To be done -
The listing must be reproduced in full, exactly as it stands.

Data block -

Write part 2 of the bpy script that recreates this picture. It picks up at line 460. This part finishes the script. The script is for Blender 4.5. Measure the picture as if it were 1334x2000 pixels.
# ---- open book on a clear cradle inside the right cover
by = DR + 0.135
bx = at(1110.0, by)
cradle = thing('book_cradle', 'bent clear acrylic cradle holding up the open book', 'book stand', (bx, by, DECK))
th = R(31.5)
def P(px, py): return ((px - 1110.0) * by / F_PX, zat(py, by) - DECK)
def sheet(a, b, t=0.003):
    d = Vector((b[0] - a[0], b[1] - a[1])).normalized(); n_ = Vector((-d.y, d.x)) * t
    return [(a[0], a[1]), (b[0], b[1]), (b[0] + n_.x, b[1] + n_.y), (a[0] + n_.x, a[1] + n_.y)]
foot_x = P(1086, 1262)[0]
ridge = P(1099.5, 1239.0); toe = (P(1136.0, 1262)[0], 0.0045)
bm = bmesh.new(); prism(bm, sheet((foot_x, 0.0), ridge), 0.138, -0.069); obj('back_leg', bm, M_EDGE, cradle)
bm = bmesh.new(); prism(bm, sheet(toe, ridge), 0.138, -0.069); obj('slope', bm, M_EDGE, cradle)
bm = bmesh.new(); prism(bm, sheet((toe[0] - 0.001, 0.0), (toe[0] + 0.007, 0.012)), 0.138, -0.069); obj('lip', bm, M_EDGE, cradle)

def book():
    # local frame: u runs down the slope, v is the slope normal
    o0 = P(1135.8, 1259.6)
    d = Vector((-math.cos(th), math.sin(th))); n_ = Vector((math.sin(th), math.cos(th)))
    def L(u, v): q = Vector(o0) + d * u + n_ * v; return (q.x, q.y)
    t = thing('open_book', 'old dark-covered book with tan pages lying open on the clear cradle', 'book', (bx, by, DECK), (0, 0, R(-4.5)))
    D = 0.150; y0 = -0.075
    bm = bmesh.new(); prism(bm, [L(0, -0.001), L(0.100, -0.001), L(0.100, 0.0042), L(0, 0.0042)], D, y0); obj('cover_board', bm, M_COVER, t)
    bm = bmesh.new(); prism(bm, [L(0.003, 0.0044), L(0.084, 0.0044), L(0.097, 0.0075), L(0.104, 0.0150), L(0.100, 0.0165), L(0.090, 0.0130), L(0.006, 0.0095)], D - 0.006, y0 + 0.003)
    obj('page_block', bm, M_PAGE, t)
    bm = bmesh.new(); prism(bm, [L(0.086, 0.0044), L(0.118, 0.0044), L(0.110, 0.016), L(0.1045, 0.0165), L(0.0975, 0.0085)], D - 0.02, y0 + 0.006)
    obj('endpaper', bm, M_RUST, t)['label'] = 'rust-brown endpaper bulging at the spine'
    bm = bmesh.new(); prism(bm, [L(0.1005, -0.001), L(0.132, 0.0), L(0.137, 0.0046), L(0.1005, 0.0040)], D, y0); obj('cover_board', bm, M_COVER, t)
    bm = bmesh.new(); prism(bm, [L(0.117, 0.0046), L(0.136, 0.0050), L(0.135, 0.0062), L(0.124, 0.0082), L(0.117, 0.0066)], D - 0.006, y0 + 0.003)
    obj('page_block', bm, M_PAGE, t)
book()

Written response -
Write part 2 of the bpy script that recreates this picture. It picks up at line 460. This part finishes the script. The script is for Blender 4.5. Measure the picture as if it were 1334x2000 pixels.
# ---- open book on a clear cradle inside the right cover
by = DR + 0.135
bx = at(1110.0, by)
cradle = thing('book_cradle', 'bent clear acrylic cradle holding up the open book', 'book stand', (bx, by, DECK))
th = R(31.5)
def P(px, py): return ((px - 1110.0) * by / F_PX, zat(py, by) - DECK)
def sheet(a, b, t=0.003):
    d = Vector((b[0] - a[0], b[1] - a[1])).normalized(); n_ = Vector((-d.y, d.x)) * t
    return [(a[0], a[1]), (b[0], b[1]), (b[0] + n_.x, b[1] + n_.y), (a[0] + n_.x, a[1] + n_.y)]
foot_x = P(1086, 1262)[0]
ridge = P(1099.5, 1239.0); toe = (P(1136.0, 1262)[0], 0.0045)
bm = bmesh.new(); prism(bm, sheet((foot_x, 0.0), ridge), 0.138, -0.069); obj('back_leg', bm, M_EDGE, cradle)
bm = bmesh.new(); prism(bm, sheet(toe, ridge), 0.138, -0.069); obj('slope', bm, M_EDGE, cradle)
bm = bmesh.new(); prism(bm, sheet((toe[0] - 0.001, 0.0), (toe[0] + 0.007, 0.012)), 0.138, -0.069); obj('lip', bm, M_EDGE, cradle)

def book():
    # local frame: u runs down the slope, v is the slope normal
    o0 = P(1135.8, 1259.6)
    d = Vector((-math.cos(th), math.sin(th))); n_ = Vector((math.sin(th), math.cos(th)))
    def L(u, v): q = Vector(o0) + d * u + n_ * v; return (q.x, q.y)
    t = thing('open_book', 'old dark-covered book with tan pages lying open on the clear cradle', 'book', (bx, by, DECK), (0, 0, R(-4.5)))
    D = 0.150; y0 = -0.075
    bm = bmesh.new(); prism(bm, [L(0, -0.001), L(0.100, -0.001), L(0.100, 0.0042), L(0, 0.0042)], D, y0); obj('cover_board', bm, M_COVER, t)
    bm = bmesh.new(); prism(bm, [L(0.003, 0.0044), L(0.084, 0.0044), L(0.097, 0.0075), L(0.104, 0.0150), L(0.100, 0.0165), L(0.090, 0.0130), L(0.006, 0.0095)], D - 0.006, y0 + 0.003)
    obj('page_block', bm, M_PAGE, t)
    bm = bmesh.new(); prism(bm, [L(0.086, 0.0044), L(0.118, 0.0044), L(0.110, 0.016), L(0.1045, 0.0165), L(0.0975, 0.0085)], D - 0.02, y0 + 0.006)
    obj('endpaper', bm, M_RUST, t)['label'] = 'rust-brown endpaper bulging at the spine'
    bm = bmesh.new(); prism(bm, [L(0.1005, -0.001), L(0.132, 0.0), L(0.137, 0.0046), L(0.1005, 0.0040)], D, y0); obj('cover_board', bm, M_COVER, t)
    bm = bmesh.new(); prism(bm, [L(0.117, 0.0046), L(0.136, 0.0050), L(0.135, 0.0062), L(0.124, 0.0082), L(0.117, 0.0066)], D - 0.006, y0 + 0.003)
    obj('page_block', bm, M_PAGE, t)
book()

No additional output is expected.